13th
Being Relevant, and human too
Ideating can (and does) exist in a void, driven by the aspirations of the creatives involved. Too often are the wants and needs of the intended audience missed, or, more likely, not researched deeply enough to grasp motivation.
Or, also likely, said audience is not defined tightly enough to construct an accurate model of said wants and needs.
Or, the most likely of all, we forget we’re speaking to humans, as humans, and not WMF 35-42.
We, as humans, are naturally empathetic to a degree. Other animals, not so much. When was the last time you saw an owl move on because a mouse was limping?
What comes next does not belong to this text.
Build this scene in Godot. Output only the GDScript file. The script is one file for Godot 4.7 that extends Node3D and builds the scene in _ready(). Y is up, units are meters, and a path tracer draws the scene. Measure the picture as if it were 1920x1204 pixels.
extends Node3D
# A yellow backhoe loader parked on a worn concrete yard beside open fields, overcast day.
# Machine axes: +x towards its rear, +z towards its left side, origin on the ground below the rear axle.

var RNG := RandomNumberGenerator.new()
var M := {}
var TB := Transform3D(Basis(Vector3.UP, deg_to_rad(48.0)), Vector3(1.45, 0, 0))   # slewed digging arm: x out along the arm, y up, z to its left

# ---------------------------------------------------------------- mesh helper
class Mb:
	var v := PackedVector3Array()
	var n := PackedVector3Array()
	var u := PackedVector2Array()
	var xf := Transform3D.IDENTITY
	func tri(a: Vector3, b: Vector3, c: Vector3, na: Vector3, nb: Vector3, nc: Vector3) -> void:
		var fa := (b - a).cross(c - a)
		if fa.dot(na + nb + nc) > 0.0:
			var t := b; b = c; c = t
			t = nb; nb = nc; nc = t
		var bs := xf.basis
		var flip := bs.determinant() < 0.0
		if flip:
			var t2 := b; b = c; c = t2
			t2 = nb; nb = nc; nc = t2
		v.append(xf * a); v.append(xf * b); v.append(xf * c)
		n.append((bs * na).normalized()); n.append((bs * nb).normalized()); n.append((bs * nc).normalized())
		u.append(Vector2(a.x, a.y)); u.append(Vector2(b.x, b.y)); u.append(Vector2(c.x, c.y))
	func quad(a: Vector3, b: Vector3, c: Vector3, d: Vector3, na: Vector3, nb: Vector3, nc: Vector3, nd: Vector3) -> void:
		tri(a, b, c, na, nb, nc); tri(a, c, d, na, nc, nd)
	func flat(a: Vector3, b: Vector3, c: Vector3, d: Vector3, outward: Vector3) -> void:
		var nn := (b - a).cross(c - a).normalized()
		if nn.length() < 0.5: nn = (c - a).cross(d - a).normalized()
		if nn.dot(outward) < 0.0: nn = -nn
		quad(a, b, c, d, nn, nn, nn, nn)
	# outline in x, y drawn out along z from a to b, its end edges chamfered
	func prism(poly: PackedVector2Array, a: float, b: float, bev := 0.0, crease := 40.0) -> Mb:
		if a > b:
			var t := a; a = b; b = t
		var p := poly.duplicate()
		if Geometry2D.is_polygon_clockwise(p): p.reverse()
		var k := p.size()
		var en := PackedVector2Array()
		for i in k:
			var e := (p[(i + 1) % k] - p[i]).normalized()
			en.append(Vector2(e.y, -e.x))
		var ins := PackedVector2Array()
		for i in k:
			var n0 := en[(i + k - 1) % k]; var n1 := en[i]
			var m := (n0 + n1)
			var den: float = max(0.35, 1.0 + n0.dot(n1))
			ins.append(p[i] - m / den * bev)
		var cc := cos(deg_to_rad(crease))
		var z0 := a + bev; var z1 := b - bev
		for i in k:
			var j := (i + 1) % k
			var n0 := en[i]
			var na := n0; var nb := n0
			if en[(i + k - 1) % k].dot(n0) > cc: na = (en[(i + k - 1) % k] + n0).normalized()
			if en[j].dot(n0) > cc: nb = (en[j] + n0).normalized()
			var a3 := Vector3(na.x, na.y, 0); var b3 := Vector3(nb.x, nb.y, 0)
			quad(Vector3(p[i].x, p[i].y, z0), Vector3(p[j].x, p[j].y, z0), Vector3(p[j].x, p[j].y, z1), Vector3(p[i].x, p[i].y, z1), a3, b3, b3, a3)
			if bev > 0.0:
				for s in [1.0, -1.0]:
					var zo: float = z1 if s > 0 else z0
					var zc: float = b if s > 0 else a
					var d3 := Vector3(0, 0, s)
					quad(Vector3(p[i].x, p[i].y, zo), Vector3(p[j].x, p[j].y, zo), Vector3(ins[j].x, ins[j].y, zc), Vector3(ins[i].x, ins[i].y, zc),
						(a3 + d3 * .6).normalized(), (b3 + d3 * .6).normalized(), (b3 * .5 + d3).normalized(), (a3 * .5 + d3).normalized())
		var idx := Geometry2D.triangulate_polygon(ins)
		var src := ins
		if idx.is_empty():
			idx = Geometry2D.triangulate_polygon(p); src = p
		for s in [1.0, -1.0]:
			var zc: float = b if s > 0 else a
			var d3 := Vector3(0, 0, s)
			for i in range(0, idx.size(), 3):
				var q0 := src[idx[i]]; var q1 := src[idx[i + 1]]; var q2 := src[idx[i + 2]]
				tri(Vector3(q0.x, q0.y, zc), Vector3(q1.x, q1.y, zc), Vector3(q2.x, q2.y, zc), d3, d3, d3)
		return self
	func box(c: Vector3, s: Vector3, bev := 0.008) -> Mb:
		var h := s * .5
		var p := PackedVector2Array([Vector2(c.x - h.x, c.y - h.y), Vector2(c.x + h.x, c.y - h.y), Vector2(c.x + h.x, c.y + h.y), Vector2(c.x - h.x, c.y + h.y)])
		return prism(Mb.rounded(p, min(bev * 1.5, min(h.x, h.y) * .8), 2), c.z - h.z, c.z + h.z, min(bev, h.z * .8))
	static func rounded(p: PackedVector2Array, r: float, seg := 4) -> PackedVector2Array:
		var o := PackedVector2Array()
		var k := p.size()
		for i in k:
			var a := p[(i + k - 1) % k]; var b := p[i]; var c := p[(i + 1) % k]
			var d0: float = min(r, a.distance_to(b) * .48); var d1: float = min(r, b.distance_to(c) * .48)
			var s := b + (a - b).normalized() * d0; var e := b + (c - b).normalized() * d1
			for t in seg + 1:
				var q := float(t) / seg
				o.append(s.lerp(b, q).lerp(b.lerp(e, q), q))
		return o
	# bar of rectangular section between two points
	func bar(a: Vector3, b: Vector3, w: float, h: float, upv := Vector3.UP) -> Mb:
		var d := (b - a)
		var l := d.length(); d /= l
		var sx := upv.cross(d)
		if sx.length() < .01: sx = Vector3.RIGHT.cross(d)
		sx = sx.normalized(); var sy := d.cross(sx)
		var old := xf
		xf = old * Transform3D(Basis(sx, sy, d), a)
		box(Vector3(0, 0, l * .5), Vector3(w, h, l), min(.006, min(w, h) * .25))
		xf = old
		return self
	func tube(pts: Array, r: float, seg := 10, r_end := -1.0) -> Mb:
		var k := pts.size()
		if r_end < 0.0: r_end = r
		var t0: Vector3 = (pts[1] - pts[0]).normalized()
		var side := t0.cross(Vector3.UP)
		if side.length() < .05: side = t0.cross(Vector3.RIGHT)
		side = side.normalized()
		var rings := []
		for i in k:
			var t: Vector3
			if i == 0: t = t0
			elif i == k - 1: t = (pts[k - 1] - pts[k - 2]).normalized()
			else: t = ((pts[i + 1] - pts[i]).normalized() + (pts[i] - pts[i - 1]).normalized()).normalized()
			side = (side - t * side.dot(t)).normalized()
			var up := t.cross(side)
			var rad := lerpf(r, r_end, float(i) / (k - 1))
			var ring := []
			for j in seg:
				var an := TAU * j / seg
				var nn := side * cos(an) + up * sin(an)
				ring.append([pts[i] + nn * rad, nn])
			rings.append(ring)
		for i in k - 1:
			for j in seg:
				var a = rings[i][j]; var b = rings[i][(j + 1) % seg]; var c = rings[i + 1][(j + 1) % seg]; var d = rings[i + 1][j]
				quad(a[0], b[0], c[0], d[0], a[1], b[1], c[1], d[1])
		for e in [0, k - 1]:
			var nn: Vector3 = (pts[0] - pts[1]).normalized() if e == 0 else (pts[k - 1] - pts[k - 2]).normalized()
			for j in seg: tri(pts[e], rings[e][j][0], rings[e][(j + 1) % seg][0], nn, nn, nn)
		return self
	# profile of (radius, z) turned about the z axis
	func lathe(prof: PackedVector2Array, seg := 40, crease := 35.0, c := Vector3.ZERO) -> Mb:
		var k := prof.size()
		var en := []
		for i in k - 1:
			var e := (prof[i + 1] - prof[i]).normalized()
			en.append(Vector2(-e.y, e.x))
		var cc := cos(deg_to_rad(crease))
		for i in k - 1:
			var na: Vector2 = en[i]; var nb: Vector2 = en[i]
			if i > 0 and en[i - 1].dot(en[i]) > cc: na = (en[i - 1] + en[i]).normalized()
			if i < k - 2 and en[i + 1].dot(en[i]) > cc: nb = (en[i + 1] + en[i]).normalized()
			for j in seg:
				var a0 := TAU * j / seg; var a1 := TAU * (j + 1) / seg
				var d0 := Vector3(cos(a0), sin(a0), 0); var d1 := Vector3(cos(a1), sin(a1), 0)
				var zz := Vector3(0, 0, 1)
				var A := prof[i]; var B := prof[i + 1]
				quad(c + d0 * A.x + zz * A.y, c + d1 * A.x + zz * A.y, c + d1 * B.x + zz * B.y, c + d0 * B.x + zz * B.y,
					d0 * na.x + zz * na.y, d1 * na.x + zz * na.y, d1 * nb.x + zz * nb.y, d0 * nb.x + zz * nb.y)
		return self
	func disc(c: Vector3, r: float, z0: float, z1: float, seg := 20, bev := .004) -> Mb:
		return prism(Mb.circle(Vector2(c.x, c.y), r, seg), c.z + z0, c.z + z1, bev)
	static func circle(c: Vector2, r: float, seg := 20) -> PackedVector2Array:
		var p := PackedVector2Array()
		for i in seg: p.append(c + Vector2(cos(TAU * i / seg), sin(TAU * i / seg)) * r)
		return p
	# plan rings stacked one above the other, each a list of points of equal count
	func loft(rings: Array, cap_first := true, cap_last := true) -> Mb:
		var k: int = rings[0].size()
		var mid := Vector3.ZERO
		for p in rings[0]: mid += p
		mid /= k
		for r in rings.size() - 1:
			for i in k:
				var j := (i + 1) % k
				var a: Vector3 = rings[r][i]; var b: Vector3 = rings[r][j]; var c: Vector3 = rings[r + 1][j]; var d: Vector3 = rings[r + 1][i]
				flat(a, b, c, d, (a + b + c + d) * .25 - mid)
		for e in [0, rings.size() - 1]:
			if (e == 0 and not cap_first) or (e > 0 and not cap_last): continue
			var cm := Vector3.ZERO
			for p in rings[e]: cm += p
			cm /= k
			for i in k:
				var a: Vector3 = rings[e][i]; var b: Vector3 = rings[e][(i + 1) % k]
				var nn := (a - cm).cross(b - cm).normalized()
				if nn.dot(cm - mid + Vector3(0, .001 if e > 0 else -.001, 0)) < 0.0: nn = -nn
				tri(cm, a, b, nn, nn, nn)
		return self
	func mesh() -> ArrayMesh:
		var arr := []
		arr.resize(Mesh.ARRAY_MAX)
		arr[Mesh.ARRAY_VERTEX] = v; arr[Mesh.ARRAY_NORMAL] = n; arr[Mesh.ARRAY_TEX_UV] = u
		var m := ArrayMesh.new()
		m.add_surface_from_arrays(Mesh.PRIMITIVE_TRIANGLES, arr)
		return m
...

Never. It’s one of the things that separates us — that, and sitcoms. Or so I’ve heard.
Anyhow, you can come up with a great idea all day long. An idea that would kill as a facebook application, or a blog, or a fifteen second tv spot. But if you don’t also weave into that idea why people would like it, or what problem it attempts to solve for them, it will not work. It’ll look great on facebook with all its 10 users.
What to do? Spend time, upfront, looking carefully at a specified target audience. Find someone who is it. Or better yet, a group. I’m not saying form focus groups, but be more informal. See what they like, what they need. Find a connective thread between them of an unaddressed issue, need, or concern. Then base your ideation off that thread, that problem set, rather than the image of the audience themselves. Use your empathy for the audience’s problem set to drive your inspiration.
Because solving problems is when we actually get to be and act like humans. And that’s the best chance you’ll have at someone using or interacting with whatever it is you come up with. That’s when it’s not an ad anymore. It’s more. And it’s what I got into the business for. Don’t know about you.
So dig deeper, look closer, find people, reframe the question and the answer will come naturally.